Making it past
After I drove Lisa to work this morning, and then returned home to the circle of our driveway, there it was. Our rented, modest square of dumped rocks surrounded by thick layers of asphalt and baked by brilliant sunshine. Aidan loved it, oblivious to our years of making fun of such a miserable excuse for a front yard.
Evey week Leon came so the three of us and then the two of them could spend the day together. Aidan would return to the top of the stairs over and over, clearly requesting a trip out into the sunshine, to pick up and throw rock after rock or carry them about and leave them everywhere. He left them for me to find still, in the back seat and doors of the car, in my dresser drawers where I had left them after forgetting I pocketed one discovered far afield. Leon's trips with Aidan were absolutely faithful, regular, and reached even further through buses to local parks - anywhere green life could be found and safely touched by a one-year-old. He would even take Aidan back outside again on a given day, if Aidan requested it.
Not so much with me. I guess I am still waiting to begin really showing him the world.
I have a hard time making it past the front yard.
Today I didn't make it. The brilliant sun flashed the brilliant son on the mind's-eye of my heart and dropped me to my knees by the rocks. I couldn't get up, really, so I simply sat, squinting into the past and the future at the same time, seeing him and lacking him profoundly. And tossing rocks. Not far. Just to the edge of his range - as far as he would ever throw anything. Until a neighbor came home to circle our drive and I fled indoors where there is no need to cry and explain at the same time.

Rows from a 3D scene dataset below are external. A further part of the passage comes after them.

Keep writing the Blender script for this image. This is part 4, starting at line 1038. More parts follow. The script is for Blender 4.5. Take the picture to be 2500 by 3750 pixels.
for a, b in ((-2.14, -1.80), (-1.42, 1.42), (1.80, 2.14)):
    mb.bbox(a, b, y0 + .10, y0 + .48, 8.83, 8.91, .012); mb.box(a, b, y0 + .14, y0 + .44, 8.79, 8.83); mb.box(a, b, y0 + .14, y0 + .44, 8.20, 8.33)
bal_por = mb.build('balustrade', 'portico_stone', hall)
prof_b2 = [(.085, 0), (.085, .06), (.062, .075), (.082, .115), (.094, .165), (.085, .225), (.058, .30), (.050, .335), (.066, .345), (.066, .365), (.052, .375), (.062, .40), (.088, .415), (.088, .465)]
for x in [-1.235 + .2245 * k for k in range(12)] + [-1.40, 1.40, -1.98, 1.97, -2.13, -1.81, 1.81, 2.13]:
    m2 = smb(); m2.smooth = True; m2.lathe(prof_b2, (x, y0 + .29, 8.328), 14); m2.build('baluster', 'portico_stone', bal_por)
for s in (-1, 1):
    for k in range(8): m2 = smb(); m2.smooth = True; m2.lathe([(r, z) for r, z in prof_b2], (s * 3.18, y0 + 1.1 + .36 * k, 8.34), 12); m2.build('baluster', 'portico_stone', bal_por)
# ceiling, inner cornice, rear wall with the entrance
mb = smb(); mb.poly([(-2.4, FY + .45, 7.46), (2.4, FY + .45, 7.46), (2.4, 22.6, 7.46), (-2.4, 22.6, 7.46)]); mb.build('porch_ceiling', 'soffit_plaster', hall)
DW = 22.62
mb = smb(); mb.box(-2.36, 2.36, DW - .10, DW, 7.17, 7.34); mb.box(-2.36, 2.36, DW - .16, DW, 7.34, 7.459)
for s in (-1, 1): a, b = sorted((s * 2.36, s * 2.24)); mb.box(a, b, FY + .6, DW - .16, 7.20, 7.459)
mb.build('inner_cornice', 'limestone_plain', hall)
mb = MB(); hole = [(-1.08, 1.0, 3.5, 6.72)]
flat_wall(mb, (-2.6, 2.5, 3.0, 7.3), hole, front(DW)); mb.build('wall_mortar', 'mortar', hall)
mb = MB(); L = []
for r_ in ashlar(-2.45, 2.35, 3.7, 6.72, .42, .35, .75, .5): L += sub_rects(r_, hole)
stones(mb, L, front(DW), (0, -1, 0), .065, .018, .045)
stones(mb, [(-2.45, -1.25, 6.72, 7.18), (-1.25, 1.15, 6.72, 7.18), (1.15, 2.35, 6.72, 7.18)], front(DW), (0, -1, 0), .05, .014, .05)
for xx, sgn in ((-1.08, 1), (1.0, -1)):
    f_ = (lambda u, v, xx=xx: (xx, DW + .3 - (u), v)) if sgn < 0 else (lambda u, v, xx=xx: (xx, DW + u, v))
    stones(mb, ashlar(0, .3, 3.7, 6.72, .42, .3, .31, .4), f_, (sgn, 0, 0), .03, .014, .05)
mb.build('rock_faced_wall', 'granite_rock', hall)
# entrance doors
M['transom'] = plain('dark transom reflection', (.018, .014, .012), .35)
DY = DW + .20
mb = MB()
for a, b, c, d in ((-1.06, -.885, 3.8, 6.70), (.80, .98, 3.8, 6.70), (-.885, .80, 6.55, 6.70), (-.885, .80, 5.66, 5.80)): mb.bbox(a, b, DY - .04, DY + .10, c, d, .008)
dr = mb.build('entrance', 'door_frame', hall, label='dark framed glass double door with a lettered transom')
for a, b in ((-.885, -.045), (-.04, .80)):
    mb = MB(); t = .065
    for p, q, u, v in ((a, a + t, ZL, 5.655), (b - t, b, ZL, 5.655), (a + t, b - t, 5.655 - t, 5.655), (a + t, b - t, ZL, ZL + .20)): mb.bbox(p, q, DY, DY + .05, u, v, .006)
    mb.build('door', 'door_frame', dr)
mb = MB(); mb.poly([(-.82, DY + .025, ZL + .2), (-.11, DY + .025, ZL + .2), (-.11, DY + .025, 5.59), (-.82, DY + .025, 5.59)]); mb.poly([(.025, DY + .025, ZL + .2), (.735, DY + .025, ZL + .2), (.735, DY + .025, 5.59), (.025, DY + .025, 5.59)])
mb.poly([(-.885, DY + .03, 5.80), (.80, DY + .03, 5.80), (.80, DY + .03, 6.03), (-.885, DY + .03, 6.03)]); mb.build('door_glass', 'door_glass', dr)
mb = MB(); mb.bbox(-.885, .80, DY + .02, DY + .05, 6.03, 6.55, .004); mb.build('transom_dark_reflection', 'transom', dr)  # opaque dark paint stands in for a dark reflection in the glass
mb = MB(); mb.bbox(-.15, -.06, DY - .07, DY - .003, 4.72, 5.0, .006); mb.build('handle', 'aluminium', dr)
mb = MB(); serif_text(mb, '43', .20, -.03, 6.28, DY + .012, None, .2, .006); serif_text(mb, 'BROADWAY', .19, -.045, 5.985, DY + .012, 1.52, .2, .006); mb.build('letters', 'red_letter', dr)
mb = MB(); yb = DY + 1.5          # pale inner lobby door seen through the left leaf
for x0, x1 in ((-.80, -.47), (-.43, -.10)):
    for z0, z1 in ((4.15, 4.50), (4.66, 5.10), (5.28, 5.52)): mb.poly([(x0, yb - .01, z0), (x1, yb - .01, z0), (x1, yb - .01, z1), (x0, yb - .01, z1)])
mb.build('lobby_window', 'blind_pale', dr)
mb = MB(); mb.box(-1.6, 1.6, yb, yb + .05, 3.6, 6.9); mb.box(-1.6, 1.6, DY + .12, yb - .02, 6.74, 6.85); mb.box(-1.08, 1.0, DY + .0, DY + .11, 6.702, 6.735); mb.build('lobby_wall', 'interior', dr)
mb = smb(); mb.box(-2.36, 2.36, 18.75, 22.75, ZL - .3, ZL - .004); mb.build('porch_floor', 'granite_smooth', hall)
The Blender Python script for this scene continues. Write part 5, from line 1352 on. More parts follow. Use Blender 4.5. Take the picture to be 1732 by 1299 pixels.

I don't know what I can do.
Who will look up and out and see everything differently? Who will stare raptly at what others find ugly or at best profoundly common and see fascinating fragments of this instant from which to build the future? Who will clutch my arms and legs with amazing, unapologetic strength, and claim and change parts of me for climbing and for comfort? Who can simply wake up in the morning without fear of any kind, open both arms, and surge forward into the brilliant day?
I can barely see to wipe these damned tears off my laptop.
I can't even get past the front yard.